# ITEMS
+ + + + + + +

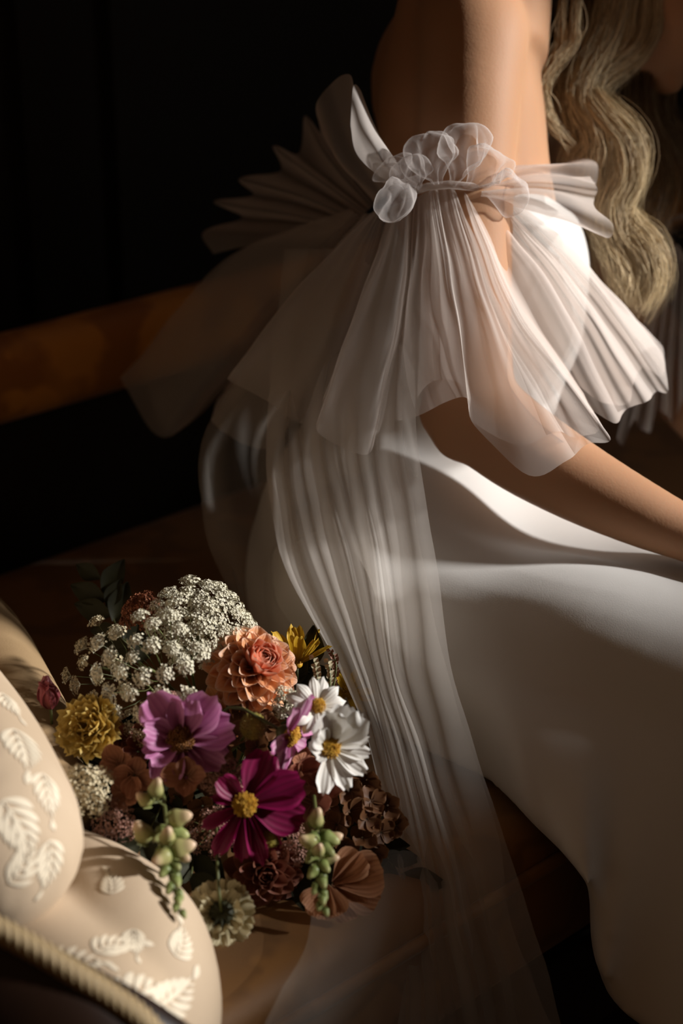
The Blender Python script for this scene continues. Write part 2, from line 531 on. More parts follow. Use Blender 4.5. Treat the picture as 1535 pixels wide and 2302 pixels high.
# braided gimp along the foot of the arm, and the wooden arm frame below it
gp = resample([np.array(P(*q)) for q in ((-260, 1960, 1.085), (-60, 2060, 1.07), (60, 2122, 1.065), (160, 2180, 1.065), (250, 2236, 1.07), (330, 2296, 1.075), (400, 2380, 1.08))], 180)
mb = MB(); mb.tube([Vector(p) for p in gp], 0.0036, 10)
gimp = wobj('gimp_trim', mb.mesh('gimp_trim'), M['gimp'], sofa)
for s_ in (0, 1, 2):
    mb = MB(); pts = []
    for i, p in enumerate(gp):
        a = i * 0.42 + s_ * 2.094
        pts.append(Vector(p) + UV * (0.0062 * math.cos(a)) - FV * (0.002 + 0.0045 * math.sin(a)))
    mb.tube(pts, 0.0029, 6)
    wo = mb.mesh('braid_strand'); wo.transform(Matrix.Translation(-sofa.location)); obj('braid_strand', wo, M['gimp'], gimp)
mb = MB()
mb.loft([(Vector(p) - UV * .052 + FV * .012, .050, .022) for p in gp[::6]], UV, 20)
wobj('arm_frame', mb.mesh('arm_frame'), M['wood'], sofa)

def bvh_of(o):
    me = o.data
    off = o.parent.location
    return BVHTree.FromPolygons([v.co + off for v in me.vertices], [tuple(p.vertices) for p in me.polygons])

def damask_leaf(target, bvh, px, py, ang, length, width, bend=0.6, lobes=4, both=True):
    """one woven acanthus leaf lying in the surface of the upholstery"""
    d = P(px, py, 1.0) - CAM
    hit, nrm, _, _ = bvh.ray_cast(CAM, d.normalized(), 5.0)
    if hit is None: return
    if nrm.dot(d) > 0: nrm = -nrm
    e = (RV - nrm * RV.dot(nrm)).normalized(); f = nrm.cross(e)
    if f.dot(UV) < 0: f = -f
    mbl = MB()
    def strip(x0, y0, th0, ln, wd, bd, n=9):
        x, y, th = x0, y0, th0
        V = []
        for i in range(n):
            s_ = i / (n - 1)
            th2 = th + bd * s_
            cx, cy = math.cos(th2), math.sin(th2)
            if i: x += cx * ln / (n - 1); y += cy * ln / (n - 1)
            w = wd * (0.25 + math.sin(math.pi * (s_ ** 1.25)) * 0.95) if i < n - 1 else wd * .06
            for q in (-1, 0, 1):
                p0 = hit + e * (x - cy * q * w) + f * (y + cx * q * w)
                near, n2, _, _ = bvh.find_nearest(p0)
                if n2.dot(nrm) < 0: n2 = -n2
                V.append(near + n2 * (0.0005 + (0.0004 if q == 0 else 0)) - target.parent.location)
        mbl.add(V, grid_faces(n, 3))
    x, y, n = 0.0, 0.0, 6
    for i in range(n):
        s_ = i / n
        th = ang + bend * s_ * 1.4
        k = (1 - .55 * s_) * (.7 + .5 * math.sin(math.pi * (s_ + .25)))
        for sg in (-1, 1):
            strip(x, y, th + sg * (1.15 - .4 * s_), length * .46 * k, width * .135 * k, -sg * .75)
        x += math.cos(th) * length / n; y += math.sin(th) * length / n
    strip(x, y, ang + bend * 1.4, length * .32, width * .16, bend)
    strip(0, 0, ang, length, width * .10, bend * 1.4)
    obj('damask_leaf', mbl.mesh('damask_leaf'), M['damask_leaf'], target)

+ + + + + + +

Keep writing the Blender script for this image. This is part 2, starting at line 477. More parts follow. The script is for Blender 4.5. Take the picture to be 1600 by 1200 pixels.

+ + + + + + +

# TASK GOAL
Extract from the records above the lines from the one containing "The Blender Python" to the one containing "return BVHTree.FromPolygons([v.co +", both lines included, exactly as they appear and with nothing else.

# TASK OUTPUT
The Blender Python script for this scene continues. Write part 2, from line 531 on. More parts follow. Use Blender 4.5. Treat the picture as 1535 pixels wide and 2302 pixels high.
# braided gimp along the foot of the arm, and the wooden arm frame below it
gp = resample([np.array(P(*q)) for q in ((-260, 1960, 1.085), (-60, 2060, 1.07), (60, 2122, 1.065), (160, 2180, 1.065), (250, 2236, 1.07), (330, 2296, 1.075), (400, 2380, 1.08))], 180)
mb = MB(); mb.tube([Vector(p) for p in gp], 0.0036, 10)
gimp = wobj('gimp_trim', mb.mesh('gimp_trim'), M['gimp'], sofa)
for s_ in (0, 1, 2):
    mb = MB(); pts = []
    for i, p in enumerate(gp):
        a = i * 0.42 + s_ * 2.094
        pts.append(Vector(p) + UV * (0.0062 * math.cos(a)) - FV * (0.002 + 0.0045 * math.sin(a)))
    mb.tube(pts, 0.0029, 6)
    wo = mb.mesh('braid_strand'); wo.transform(Matrix.Translation(-sofa.location)); obj('braid_strand', wo, M['gimp'], gimp)
mb = MB()
mb.loft([(Vector(p) - UV * .052 + FV * .012, .050, .022) for p in gp[::6]], UV, 20)
wobj('arm_frame', mb.mesh('arm_frame'), M['wood'], sofa)

def bvh_of(o):
    me = o.data
    off = o.parent.location
    return BVHTree.FromPolygons([v.co + off for v in me.vertices], [tuple(p.vertices) for p in me.polygons])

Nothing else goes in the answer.